_Given data:_
++++++++

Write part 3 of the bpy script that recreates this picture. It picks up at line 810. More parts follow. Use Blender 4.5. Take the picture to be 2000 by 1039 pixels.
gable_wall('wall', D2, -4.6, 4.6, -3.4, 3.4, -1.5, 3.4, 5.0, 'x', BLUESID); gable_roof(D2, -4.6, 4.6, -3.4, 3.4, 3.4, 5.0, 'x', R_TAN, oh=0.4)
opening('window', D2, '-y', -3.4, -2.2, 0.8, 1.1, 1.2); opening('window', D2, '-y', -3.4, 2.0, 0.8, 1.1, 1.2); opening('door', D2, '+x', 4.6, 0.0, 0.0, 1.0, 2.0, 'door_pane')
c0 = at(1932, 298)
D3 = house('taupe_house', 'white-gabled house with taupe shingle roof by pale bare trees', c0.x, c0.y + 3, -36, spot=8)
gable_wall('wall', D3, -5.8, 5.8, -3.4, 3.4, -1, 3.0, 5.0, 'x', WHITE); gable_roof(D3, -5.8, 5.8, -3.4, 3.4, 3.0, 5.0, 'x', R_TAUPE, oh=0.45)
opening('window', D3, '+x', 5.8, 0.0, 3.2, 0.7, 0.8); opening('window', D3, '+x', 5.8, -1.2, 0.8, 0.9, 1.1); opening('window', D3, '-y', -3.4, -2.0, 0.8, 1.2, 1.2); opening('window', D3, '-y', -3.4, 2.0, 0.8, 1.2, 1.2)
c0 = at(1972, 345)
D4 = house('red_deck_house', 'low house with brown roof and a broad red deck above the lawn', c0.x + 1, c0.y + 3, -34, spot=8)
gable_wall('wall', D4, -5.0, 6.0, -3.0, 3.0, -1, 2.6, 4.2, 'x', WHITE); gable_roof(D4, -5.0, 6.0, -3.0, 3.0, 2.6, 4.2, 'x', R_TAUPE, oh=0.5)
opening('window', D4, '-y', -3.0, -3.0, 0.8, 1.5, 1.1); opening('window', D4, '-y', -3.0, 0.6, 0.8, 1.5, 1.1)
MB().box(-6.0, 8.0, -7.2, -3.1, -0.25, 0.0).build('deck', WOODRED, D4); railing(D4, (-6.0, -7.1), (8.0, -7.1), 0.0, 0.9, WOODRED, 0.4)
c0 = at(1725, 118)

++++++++

_Required work:_
All of the data needs to be printed once more, exactly.

_Solution:_
Write part 3 of the bpy script that recreates this picture. It picks up at line 810. More parts follow. Use Blender 4.5. Take the picture to be 2000 by 1039 pixels.
gable_wall('wall', D2, -4.6, 4.6, -3.4, 3.4, -1.5, 3.4, 5.0, 'x', BLUESID); gable_roof(D2, -4.6, 4.6, -3.4, 3.4, 3.4, 5.0, 'x', R_TAN, oh=0.4)
opening('window', D2, '-y', -3.4, -2.2, 0.8, 1.1, 1.2); opening('window', D2, '-y', -3.4, 2.0, 0.8, 1.1, 1.2); opening('door', D2, '+x', 4.6, 0.0, 0.0, 1.0, 2.0, 'door_pane')
c0 = at(1932, 298)
D3 = house('taupe_house', 'white-gabled house with taupe shingle roof by pale bare trees', c0.x, c0.y + 3, -36, spot=8)
gable_wall('wall', D3, -5.8, 5.8, -3.4, 3.4, -1, 3.0, 5.0, 'x', WHITE); gable_roof(D3, -5.8, 5.8, -3.4, 3.4, 3.0, 5.0, 'x', R_TAUPE, oh=0.45)
opening('window', D3, '+x', 5.8, 0.0, 3.2, 0.7, 0.8); opening('window', D3, '+x', 5.8, -1.2, 0.8, 0.9, 1.1); opening('window', D3, '-y', -3.4, -2.0, 0.8, 1.2, 1.2); opening('window', D3, '-y', -3.4, 2.0, 0.8, 1.2, 1.2)
c0 = at(1972, 345)
D4 = house('red_deck_house', 'low house with brown roof and a broad red deck above the lawn', c0.x + 1, c0.y + 3, -34, spot=8)
gable_wall('wall', D4, -5.0, 6.0, -3.0, 3.0, -1, 2.6, 4.2, 'x', WHITE); gable_roof(D4, -5.0, 6.0, -3.0, 3.0, 2.6, 4.2, 'x', R_TAUPE, oh=0.5)
opening('window', D4, '-y', -3.0, -3.0, 0.8, 1.5, 1.1); opening('window', D4, '-y', -3.0, 0.6, 0.8, 1.5, 1.1)
MB().box(-6.0, 8.0, -7.2, -3.1, -0.25, 0.0).build('deck', WOODRED, D4); railing(D4, (-6.0, -7.1), (8.0, -7.1), 0.0, 0.9, WOODRED, 0.4)
c0 = at(1725, 118)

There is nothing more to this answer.